Hago una pausa para recordar la acción de Dios en la historia
humana, para mostrar las etapas de este gran proyecto de amor demostrado en el
Antiguo y Nuevo Testamento: un único plan de salvación dirigido a toda la
humanidad, progresivamente revelado y realizado por el poder de Dios, donde
Dios siempre reacciona a las respuestas del hombre y encuentra nuevos inicios
para la alianza cuando el hombre se pierde.
Esto es crucial en el camino de la fe. Estamos en el tiempo
litúrgico de Adviento, que nos prepara para la Navidad.
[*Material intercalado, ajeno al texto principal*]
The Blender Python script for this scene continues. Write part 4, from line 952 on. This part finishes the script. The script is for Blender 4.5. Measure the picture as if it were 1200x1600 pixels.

Como todos sabemos, la
palabra "Adviento" significa "venida",
"presencia", y antiguamente significaba la llegada del rey o del
emperador a una provincia en particular. Para nosotros los cristianos, la
palabra significa una realidad maravillosa e inquietante: el mismo Dios ha
cruzado el cielo y se ha inclinado frente al hombre; ha forjado una alianza con
él, entrando en la historia de un pueblo; Él es el rey que bajó a esta
provincia pobre que es la tierra, y nos ha dado el don de su visita asumiendo
nuestra carne, convirtiéndose en uno como nosotros.
El Adviento nos invita a seguir el camino de esta presencia y nos
recuerda una y otra vez que Dios no ha salido del mundo, no está ausente, no
nos ha abandonado, sino que viene a nosotros de diferentes maneras, que debemos
aprender a discernir. Y también nosotros, con nuestra fe, nuestra esperanza y
nuestra caridad, estamos llamados todos los días a reconocer y dar testimonio
de esta presencia, en un mundo a menudo superficial y distraído, a hacer
brillar en nuestra vida la luz que iluminaba la cueva de Belén . Gracias.